I not only disagree with their "rules" but also how randomly they enforce them. This 1953 Bowman Mantle has a literal PINPOINT (perhaps a few millimeters in diameter) area of paper fading on ONE LETTER on the reverse. Barely noticeable. And it is a "lowly" 2.5. Meanwhile the front puts a beating on many a much higher graded specimen. To me, I wouldn't pay a penny to "upgrade" it to a lesser looking card they deemed superior. They don't account at all for how perhaps 1 in every 100 of this card is framed by even white borders. But fading on a letter on the back drops it to a 2.5. I certainly wasn't in the room when they codified their guidelines, and I simply reject them, philosophically.
Then there's this card. Not mine; I was the underbidder back when it sold (and it still stings, ver badly!). But the front of this card features very rare registration, which they don't at all account for. Meanwhile, yes, I concede the back is really rough, with glue staining and some paper loss. Sorry I do not have a back picture. Nonetheless, I would never slap a 1.5 on this card and another reason I simply use the slabs for protection and storage in the bank.
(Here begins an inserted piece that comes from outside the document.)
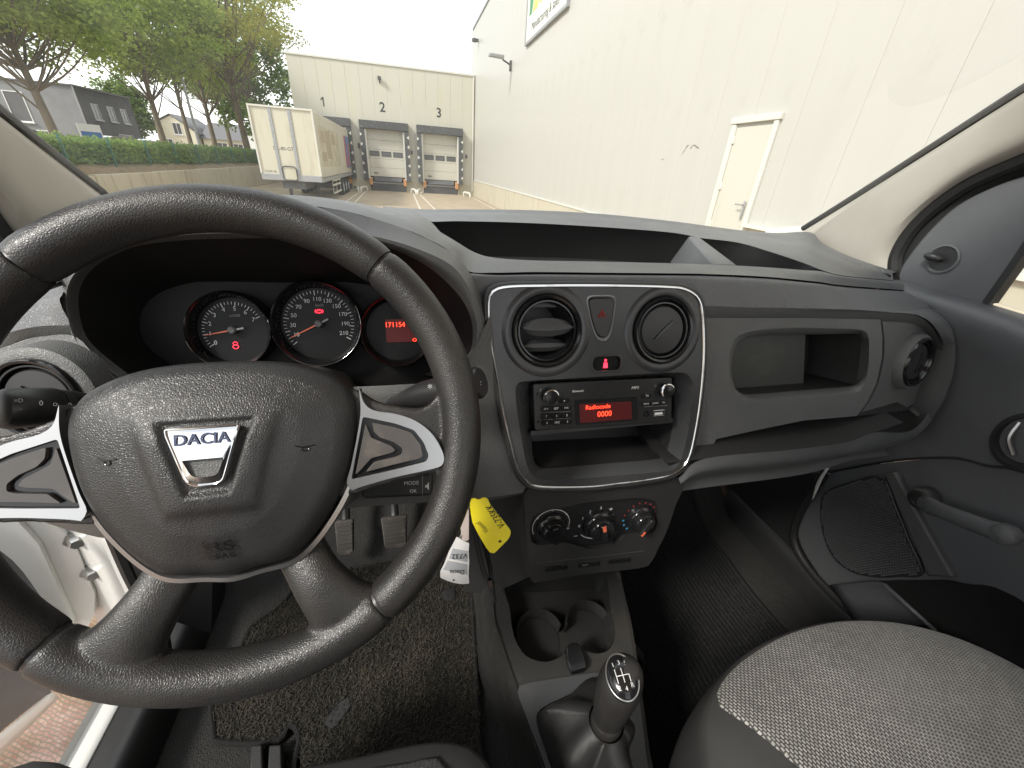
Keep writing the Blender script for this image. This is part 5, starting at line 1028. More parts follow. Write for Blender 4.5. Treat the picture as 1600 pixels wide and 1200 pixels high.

Then this back gets this Ruth a 1.5., yet they give this other card pictured a 2. The 1.5 is on the right, with its holder cropped out. The functioning human eye begs to differ. Any system that calls the left card better than the right is a system one can easily just laugh at and hit the mental "unsubscribe" button. A few years ago, I lost count of how many instances like this the silly grading game creates. For that reason I will never understand the grade whore mentality that lets a sticker somehow magically override the truth of what a collector's eye sees. I get deeply chagrined when I think of all the cards I could have bought, when I naively first returned to the hobby and thought high grades were everything. But live and learn, I suppose.